Fires sparked by Santa Ana winds blowing at hurricane strength have filled the skies with smoke and ash far beyond where the blazes continued to burn.
"I put on an N-95 mask and put on a shower cap, otherwise your hair will stink," Wozny said. But she's not leaving, instead staying to help her neighbors.
"Keep everyone in your thoughts and prayers. Los Angeles has not seen this much devastation in nearly 20 years."
Wozny said she's living by the California motto, "Help out your neighbor."
Musician Neil Zumwalde, who grew up in Minnesota and was a musician in the Twin Cities before moving to southern California, said he bolted for San Diego when the Sunset Fire sprung up near his Hollywood home.
"Too close for comfort," he said. He plans to stay many miles to the south until things improve. The images he has seen on TV are "shocking," he said.
Minnesota Gov. Tim Walz sent well wishes and prayers to California, and was grateful to "brave first responders answering the call to a dangerous situation," he wrote in a post on X. "Minnesota stands ready to help in any way we can on the long road to recovery."
The Minnesota Red Cross sent 11 volunteers to Los Angeles on Thursday and has others on standby ready to go, said spokeswoman Carrie Carlson-Guest. Most will be helping get people to emergency shelters, but some will help with reunifying families and getting supplies where they are needed.

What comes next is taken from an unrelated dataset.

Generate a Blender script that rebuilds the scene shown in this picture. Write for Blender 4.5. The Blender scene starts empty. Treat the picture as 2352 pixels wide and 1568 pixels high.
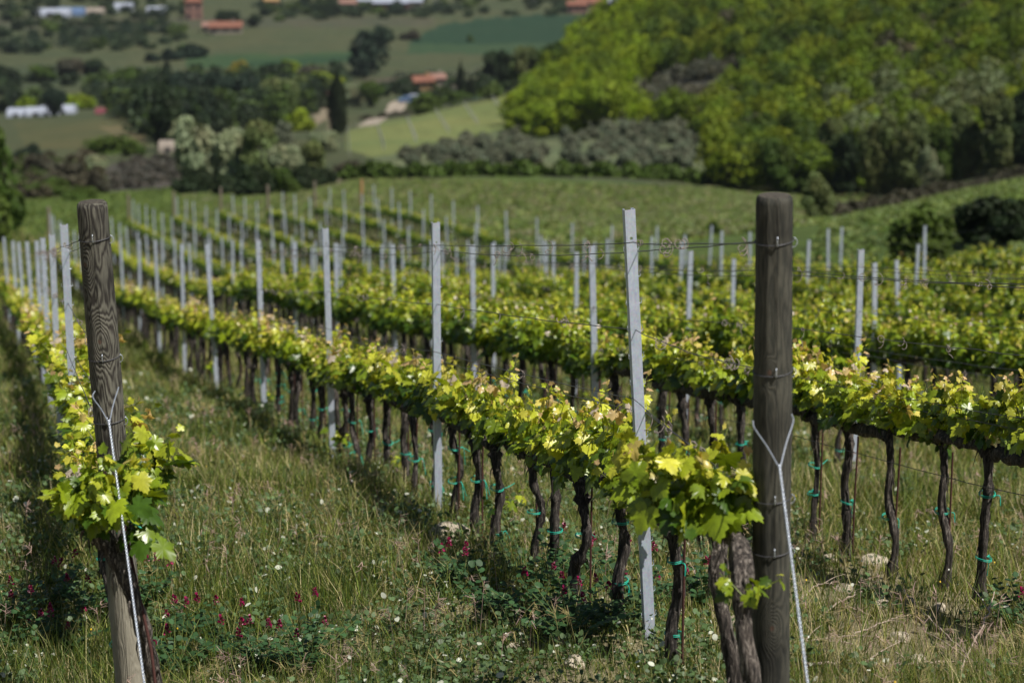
import bpy, math, random
import numpy as np
from mathutils import Matrix, Vector
R = math.radians
rng = np.random.default_rng(7)
random.seed(7)

# ------------------------------------------------------------------ camera, sky, sun, exposure
scene = bpy.context.scene
CAMZ = 2.0
PITCH = R(15.5)
FPX = 5550.0            # focal length in units of the 2352 px wide photograph
cam_d = bpy.data.cameras.new("camera")
cam_d.sensor_width = 36.0
cam_d.lens = 36.0 * FPX / 2352.0
cam_d.clip_start = 0.1
cam_d.clip_end = 20000.0
cam_d.dof.use_dof = True
cam_d.dof.focus_distance = 12.6
cam_d.dof.aperture_fstop = 2.4
cam_d.dof.aperture_blades = 9
cam = bpy.data.objects.new("camera", cam_d)
scene.collection.objects.link(cam)
cam.location = (0, 0, CAMZ)
cam.rotation_euler = (math.pi / 2 - PITCH, 0, 0)
scene.camera = cam

SUN = Vector((0.43, -0.30, 0.85)).normalized()      # from the scene towards the sun
elev = math.asin(SUN.z)
sun_d = bpy.data.lights.new("sun", 'SUN')
sun_d.energy = 5.0
sun_d.angle = R(0.53)
sun_d.color = (1.0, 0.955, 0.88)
sun = bpy.data.objects.new("sun", sun_d)
scene.collection.objects.link(sun)
sun.rotation_euler = SUN.to_track_quat('Z', 'Y').to_euler()
world = bpy.data.worlds.new("World")
scene.world = world
world.use_nodes = True
wn = world.node_tree.nodes
wl = world.node_tree.links
wn.clear()
sky = wn.new('ShaderNodeTexSky')
sky.sky_type = 'NISHITA'
sky.sun_disc = False
sky.sun_elevation = elev
sky.sun_rotation = math.atan2(SUN.x, SUN.y)
bg = wn.new('ShaderNodeBackground')
bg.inputs['Strength'].default_value = 0.05
wo = wn.new('ShaderNodeOutputWorld')
wl.new(sky.outputs[0], bg.inputs[0])
wl.new(bg.outputs[0], wo.inputs[0])
scene.view_settings.view_transform = 'Standard'
scene.view_settings.look = 'None'
scene.view_settings.exposure = 0.15
scene.view_settings.gamma = 1.0
scene.cycles.max_bounces = 6
scene.cycles.transparent_max_bounces = 8
scene.cycles.use_denoising = True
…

And their presence won't be short-lived. "We're going to be there for weeks and months," Carlson-Guest said.
Minnesotans who can't get out to the West Coast can help by supporting relief efforts. The Red Cross is accepting financial donations at redcross.org, by phone at 1-800-733-2767 and by texting "redcross" to 90999. For donations sent by mail, donors can write "California Wildfires 2025″ in the memo line of a check.
Guest-Carlson said the Red Cross also accepts donations of airline miles, which can help reduce the costs of getting volunteers to disaster scenes.
Winds in Los Angeles are expected to calm down in the coming days, which could help firefighters get the blazes under control. But as long as they are still burning, Loving said he will be ready to leave again if the situation warrants.
"We have the car loaded up," he said.